> _TASK PROMPT_: Copy out the lines that include the word "pixels".

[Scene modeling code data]

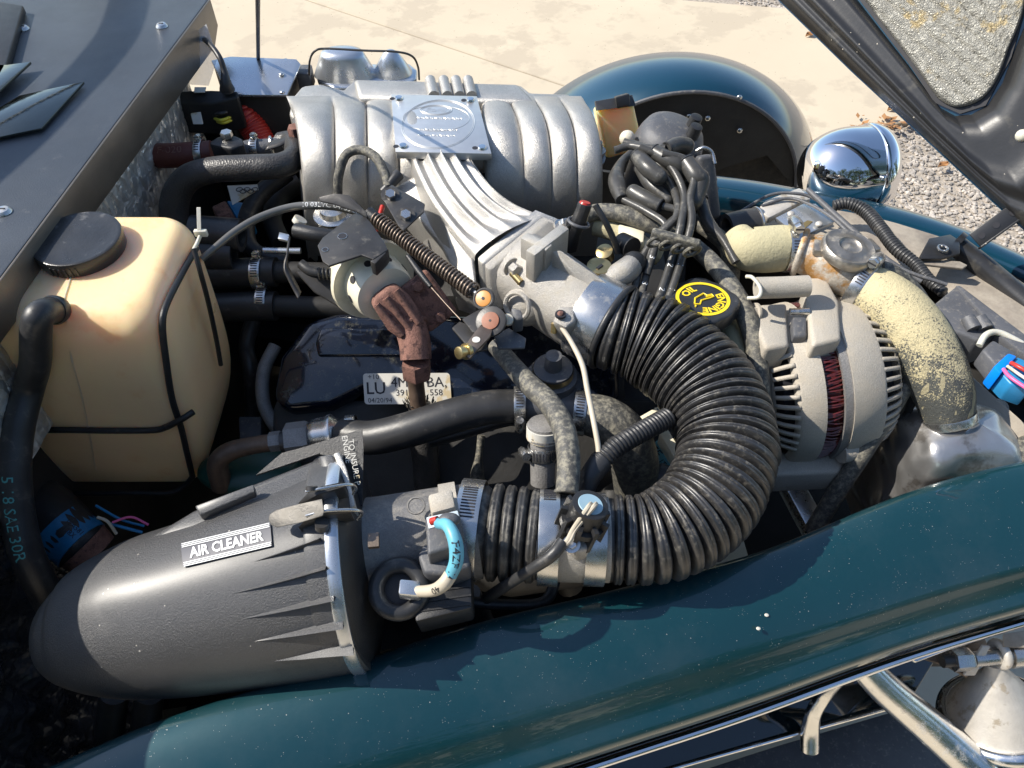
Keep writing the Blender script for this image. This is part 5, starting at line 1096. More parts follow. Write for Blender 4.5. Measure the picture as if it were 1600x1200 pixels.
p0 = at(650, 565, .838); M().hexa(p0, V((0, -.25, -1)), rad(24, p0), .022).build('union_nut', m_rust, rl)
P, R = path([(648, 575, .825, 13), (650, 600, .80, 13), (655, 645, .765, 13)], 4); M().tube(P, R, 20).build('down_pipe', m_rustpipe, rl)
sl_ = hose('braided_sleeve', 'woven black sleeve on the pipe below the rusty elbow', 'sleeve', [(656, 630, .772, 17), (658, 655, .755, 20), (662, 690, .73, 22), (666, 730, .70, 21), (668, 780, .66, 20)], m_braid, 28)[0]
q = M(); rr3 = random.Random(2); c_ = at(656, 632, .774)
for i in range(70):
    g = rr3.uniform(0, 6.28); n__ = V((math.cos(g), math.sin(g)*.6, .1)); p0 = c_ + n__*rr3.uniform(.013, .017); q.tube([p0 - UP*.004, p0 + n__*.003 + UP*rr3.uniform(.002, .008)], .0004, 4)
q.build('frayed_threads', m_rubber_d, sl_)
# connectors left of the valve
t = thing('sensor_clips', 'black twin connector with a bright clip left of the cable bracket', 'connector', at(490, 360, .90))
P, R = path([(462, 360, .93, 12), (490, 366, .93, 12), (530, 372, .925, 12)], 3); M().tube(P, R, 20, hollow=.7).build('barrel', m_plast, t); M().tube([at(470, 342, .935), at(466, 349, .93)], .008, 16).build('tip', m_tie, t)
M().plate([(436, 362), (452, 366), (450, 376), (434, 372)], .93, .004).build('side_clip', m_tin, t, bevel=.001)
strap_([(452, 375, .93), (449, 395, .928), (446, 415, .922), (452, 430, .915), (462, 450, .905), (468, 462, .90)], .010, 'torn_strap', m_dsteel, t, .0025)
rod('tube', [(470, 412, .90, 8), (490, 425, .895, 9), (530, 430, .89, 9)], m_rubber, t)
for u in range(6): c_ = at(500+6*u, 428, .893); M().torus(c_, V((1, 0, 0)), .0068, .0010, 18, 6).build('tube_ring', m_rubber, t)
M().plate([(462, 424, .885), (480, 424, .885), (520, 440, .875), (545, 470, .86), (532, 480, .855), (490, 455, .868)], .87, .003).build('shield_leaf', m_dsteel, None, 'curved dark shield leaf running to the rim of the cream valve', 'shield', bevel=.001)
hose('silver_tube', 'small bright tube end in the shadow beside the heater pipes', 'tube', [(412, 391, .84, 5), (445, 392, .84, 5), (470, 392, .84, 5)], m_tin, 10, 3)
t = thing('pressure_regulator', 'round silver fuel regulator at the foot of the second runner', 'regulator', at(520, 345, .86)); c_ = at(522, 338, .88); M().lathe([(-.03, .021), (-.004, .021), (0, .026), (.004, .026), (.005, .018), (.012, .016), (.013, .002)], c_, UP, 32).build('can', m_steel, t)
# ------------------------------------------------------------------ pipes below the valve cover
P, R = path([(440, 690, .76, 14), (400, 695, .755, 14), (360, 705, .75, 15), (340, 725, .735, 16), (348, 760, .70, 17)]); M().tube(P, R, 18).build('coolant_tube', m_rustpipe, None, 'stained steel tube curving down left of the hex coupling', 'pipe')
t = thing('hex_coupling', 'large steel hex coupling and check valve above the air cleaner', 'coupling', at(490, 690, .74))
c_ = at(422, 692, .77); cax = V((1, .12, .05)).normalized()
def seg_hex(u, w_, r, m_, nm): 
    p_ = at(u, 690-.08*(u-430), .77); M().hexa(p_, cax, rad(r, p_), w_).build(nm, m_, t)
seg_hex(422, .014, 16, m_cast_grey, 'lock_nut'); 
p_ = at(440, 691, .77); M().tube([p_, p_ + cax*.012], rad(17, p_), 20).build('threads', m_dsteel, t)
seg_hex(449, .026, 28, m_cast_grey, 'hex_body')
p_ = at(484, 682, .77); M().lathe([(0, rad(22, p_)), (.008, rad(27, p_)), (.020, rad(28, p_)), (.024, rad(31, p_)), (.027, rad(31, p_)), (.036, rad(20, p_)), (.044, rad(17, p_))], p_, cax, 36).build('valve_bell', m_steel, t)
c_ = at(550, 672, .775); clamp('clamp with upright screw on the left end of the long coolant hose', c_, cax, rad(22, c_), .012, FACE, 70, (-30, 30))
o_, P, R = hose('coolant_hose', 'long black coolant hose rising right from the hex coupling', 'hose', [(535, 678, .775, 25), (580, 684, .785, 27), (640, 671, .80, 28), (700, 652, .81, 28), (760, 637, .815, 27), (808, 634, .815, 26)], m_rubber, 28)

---

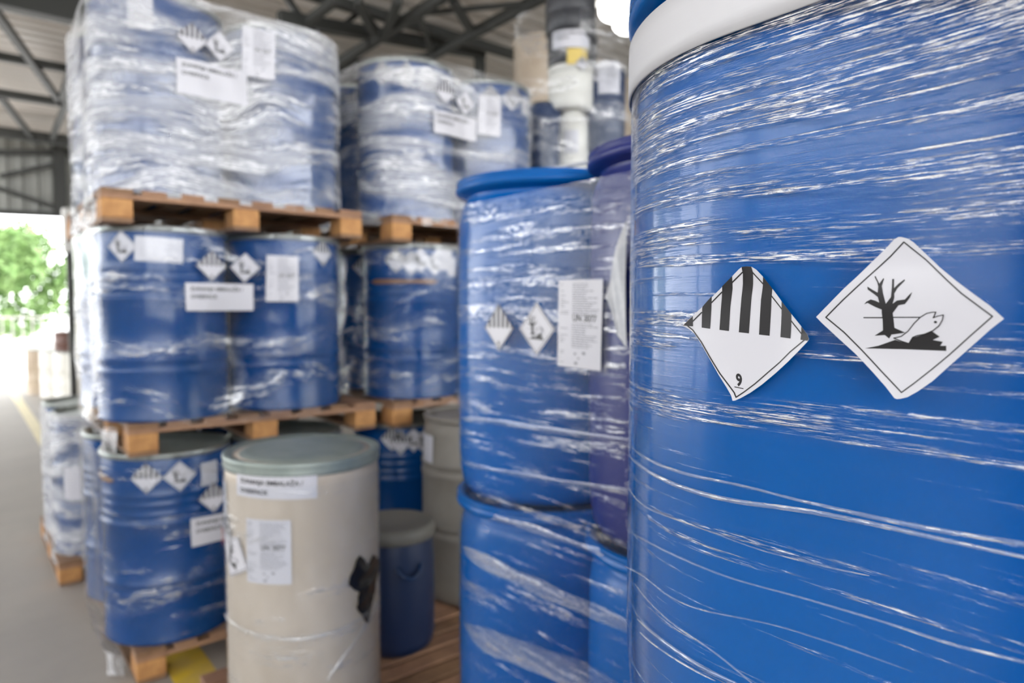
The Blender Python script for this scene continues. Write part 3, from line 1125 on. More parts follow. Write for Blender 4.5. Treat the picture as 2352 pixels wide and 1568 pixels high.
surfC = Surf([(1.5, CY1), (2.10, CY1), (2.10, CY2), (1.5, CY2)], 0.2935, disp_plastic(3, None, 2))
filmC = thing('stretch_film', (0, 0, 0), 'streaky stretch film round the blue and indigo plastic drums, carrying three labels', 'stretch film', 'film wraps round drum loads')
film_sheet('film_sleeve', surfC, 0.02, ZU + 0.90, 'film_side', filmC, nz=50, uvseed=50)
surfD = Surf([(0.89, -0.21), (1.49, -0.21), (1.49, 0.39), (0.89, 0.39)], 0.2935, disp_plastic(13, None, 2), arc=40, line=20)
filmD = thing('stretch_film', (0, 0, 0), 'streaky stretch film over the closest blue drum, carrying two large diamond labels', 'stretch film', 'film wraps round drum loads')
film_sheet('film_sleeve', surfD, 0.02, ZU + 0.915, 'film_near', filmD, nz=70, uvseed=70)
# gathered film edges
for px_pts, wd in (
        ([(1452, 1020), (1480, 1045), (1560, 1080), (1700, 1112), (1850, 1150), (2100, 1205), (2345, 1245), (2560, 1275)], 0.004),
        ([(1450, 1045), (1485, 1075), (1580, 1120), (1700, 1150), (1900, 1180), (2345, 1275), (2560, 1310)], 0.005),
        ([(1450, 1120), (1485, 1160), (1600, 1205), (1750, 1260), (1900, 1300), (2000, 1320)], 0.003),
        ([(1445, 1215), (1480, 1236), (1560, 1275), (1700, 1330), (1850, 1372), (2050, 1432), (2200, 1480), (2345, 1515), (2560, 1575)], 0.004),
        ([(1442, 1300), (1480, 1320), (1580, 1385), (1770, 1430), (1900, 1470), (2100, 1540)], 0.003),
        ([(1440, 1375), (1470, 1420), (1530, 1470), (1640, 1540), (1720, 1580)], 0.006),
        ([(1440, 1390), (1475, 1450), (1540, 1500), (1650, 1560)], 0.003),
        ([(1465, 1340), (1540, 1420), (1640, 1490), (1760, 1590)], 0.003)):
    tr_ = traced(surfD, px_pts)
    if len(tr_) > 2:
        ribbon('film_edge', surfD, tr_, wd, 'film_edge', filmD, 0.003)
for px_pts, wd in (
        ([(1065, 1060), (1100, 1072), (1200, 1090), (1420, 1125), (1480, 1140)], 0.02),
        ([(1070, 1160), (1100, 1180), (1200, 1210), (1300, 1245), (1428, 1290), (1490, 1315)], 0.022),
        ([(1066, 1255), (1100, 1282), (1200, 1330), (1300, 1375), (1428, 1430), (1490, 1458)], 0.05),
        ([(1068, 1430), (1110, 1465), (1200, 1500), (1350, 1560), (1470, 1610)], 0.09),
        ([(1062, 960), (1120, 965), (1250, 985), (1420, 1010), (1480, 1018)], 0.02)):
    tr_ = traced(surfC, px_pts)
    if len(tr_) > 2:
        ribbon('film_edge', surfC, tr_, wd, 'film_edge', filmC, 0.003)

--

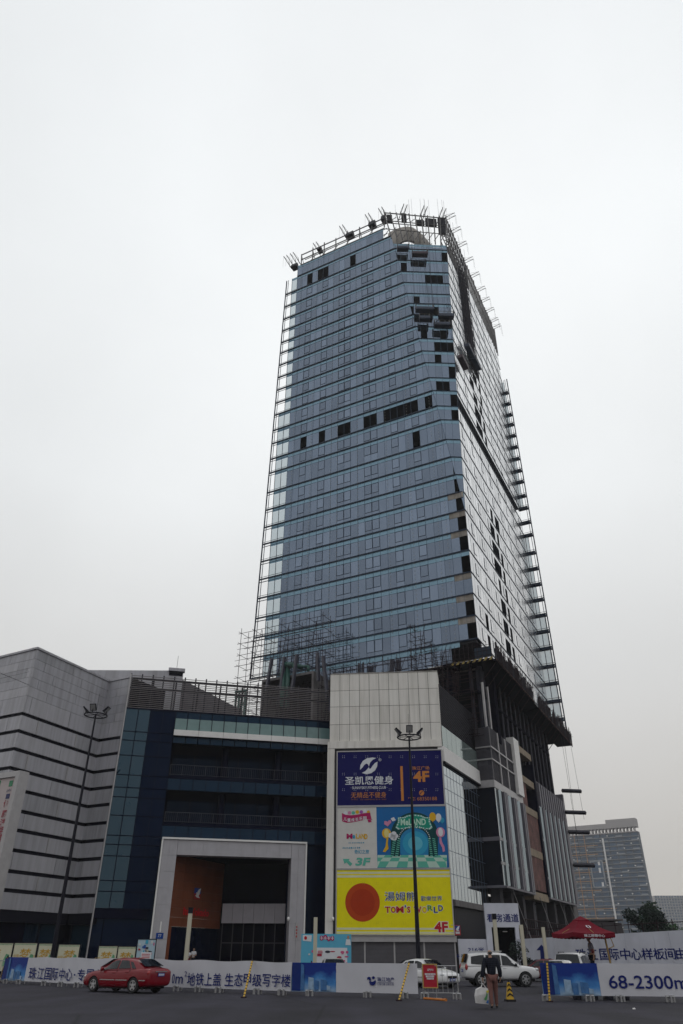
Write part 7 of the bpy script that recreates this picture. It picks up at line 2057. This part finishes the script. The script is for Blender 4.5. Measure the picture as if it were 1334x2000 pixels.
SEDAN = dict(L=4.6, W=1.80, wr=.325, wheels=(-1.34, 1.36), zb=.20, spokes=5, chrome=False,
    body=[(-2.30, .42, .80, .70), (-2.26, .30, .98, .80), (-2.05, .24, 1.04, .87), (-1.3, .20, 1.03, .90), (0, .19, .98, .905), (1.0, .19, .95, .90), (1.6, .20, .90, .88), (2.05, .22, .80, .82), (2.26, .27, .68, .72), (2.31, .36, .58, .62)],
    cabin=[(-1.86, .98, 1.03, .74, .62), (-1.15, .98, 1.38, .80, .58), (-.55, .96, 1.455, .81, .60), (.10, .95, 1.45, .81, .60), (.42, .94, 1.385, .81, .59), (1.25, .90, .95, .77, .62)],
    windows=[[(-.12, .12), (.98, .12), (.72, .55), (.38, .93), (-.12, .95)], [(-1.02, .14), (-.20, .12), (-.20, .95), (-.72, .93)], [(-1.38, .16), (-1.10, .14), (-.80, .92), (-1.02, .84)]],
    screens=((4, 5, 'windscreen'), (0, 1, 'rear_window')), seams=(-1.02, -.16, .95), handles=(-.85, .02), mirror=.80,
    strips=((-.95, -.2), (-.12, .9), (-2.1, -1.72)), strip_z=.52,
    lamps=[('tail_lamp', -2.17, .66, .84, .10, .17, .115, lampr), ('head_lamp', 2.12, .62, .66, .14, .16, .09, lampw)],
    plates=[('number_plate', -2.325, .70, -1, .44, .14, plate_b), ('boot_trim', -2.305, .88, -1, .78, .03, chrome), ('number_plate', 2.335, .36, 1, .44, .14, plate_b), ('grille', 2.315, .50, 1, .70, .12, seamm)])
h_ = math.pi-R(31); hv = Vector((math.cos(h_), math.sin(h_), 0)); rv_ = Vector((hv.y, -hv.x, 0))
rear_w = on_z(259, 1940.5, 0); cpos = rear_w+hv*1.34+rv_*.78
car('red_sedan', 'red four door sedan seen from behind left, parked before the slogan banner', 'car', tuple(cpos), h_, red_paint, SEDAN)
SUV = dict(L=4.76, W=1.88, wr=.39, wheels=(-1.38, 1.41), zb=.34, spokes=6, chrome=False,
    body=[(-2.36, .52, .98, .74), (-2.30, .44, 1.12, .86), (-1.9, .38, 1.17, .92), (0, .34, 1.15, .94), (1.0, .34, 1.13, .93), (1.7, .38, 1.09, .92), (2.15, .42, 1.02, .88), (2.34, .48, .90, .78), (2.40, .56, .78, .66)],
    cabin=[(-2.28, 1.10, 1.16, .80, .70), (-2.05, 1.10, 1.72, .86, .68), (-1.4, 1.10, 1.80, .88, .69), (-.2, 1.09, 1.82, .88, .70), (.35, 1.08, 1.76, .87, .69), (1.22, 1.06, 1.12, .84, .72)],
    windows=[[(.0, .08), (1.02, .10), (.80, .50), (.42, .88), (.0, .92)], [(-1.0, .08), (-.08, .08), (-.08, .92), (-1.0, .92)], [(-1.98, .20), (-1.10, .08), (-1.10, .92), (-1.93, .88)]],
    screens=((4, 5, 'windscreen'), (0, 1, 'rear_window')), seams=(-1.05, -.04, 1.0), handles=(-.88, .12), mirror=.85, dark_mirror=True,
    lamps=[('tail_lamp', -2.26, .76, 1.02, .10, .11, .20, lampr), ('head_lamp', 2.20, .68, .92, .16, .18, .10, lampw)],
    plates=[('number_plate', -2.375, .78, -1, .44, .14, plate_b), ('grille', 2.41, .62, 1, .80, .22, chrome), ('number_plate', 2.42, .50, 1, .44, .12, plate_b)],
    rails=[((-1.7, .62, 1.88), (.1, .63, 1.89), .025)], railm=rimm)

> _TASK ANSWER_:
Keep writing the Blender script for this image. This is part 5, starting at line 1096. More parts follow. Write for Blender 4.5. Measure the picture as if it were 1600x1200 pixels.
The Blender Python script for this scene continues. Write part 3, from line 1125 on. More parts follow. Write for Blender 4.5. Treat the picture as 2352 pixels wide and 1568 pixels high.
Write part 7 of the bpy script that recreates this picture. It picks up at line 2057. This part finishes the script. The script is for Blender 4.5. Measure the picture as if it were 1334x2000 pixels.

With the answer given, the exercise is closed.